Meus primeiros textos não são bons. Mudou, fundamentalmente, minha exigência com a garimpagem da palavra. Buscar a palavra certa para me expressar. Afinal, palavra é poder, mas também é prazer. Busco fazer conexões com outras ideias, dar um fio melódico para o texto. Começar a falar de algo e buscar links com o assunto que me interessa.
Por exemplo, como costurar assuntos tão diversos como o sentimento de ser mãe, as revelações da amante de um ex-presidente e a presença dos Rolling Stones no Brasil? Com que fio costurar assuntos tão diversos? Perguntas deste tipo me inquietam. Sempre acreditei que há um jeito de alinhavar minhas reflexões. Tessitura invisível que, para mim, dá significado aos acontecimentos. De repente, pareceu-me clara a conexão. A palavra prazer foi fundamental para tal compreensão. Ser mãe nem sempre á prazeroso. Ser mulher e amante também não. Satisfation é a palavra que dá nome à música dos Rolling Stones. De repente, a conexão me pareceu clara. Surgiu um bom texto.
Que projeto você gostaria de fazer, mas ainda não começou? Que livro você gostaria de ler e ele ainda não existe?

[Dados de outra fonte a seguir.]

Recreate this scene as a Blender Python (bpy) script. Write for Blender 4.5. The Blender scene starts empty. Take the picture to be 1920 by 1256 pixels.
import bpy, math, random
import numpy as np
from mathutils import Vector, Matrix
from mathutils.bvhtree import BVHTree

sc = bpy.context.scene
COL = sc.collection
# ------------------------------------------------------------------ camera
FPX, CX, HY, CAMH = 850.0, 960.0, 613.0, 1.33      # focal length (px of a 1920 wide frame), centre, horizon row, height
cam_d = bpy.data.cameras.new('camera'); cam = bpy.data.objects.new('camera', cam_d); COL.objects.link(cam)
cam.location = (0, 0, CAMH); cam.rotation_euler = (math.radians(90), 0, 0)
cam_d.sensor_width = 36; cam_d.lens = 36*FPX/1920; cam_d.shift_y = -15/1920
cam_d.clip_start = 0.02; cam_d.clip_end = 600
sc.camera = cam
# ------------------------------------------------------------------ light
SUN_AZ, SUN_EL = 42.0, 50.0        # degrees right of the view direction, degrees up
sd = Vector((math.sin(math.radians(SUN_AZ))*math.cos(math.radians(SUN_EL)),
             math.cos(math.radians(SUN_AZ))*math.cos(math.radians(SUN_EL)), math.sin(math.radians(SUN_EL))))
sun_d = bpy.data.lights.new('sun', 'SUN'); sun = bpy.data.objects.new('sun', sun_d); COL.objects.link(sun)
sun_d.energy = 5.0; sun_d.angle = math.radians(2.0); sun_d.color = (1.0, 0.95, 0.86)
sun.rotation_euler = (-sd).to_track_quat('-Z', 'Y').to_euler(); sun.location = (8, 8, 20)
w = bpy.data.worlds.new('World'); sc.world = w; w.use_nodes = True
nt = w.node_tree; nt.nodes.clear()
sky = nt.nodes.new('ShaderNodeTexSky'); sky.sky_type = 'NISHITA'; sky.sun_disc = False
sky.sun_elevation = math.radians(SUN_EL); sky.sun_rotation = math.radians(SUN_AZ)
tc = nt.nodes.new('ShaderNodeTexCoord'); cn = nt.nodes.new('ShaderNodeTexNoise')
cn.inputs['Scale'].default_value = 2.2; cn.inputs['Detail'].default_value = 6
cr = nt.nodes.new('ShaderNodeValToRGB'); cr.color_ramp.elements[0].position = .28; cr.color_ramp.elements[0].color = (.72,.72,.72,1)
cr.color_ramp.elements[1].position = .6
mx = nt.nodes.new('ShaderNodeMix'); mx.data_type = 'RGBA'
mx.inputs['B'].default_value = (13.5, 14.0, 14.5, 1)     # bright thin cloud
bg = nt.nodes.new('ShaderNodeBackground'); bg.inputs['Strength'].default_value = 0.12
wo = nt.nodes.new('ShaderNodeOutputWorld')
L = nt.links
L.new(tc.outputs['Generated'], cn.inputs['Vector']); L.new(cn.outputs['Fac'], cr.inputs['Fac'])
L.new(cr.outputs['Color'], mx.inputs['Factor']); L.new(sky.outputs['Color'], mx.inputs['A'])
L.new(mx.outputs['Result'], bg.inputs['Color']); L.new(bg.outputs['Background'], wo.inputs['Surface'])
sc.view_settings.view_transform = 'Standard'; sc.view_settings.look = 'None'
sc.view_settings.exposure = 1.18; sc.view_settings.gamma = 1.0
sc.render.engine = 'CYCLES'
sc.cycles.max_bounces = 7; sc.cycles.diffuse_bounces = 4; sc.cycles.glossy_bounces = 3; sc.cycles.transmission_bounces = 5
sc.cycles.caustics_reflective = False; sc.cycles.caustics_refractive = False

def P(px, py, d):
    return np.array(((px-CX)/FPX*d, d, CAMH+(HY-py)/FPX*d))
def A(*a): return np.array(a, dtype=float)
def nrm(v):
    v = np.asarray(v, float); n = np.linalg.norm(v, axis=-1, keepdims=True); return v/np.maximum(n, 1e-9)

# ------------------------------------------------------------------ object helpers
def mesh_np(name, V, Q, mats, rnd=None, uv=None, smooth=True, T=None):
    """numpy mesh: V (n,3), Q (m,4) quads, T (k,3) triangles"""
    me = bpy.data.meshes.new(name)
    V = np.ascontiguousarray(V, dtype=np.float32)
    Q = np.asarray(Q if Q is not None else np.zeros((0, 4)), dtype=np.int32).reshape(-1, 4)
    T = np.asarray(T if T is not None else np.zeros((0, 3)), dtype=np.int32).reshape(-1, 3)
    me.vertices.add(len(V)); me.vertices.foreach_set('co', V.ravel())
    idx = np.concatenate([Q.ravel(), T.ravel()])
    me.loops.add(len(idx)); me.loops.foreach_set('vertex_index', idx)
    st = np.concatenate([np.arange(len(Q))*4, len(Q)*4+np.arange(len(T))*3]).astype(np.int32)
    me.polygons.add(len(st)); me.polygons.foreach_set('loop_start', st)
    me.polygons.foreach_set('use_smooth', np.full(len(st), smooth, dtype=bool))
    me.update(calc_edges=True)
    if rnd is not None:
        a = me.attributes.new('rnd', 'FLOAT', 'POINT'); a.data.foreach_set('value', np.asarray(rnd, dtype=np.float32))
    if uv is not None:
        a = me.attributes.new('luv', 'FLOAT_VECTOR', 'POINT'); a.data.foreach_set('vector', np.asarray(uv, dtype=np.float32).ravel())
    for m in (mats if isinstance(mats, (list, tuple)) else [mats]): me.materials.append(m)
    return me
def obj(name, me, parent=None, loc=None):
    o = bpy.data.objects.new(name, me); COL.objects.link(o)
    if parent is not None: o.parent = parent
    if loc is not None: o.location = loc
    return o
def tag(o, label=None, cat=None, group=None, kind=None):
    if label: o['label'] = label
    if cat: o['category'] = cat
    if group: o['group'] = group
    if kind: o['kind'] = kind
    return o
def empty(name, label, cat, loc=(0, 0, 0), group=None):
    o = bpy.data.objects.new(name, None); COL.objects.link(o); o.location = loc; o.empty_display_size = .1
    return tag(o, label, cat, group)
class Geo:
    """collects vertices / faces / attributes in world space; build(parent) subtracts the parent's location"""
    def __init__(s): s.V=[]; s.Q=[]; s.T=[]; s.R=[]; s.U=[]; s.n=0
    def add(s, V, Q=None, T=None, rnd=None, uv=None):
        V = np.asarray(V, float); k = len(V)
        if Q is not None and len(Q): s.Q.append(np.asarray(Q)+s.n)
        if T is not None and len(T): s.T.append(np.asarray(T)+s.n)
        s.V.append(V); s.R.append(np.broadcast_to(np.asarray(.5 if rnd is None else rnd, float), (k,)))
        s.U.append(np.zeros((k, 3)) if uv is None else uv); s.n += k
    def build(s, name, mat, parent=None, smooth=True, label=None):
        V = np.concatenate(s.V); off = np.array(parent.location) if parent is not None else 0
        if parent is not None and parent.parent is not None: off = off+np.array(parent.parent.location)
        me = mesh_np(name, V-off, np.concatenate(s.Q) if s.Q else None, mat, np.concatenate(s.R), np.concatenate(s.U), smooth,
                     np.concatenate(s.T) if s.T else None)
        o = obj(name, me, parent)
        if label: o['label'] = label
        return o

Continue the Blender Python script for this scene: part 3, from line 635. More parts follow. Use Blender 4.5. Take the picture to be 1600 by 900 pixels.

Estou me engajando agora num projeto de escrita de uma biografia. Relutei em aceitar o trabalho. Não tenho nenhuma experiência com biografias. Argumentei com a pessoa que me contatou. Talvez por saber que não sou disciplinada e ser avessa a estabelecer prazos para terminar um trabalho. Encomendas, entretanto, exigem um cronograma. Estou me sentindo desafiada e bastante insegura ante a hipótese de não corresponder às expectativas do biografado e da pessoa que me fez a encomenda. De outro lado, sou obcecada. Quando me engajo num projeto, me entrego. Penso nele o tempo todo! Mesmo uma cena de rua pode me trazer ideias. Isso me consome, com certeza! A cabeça ferve!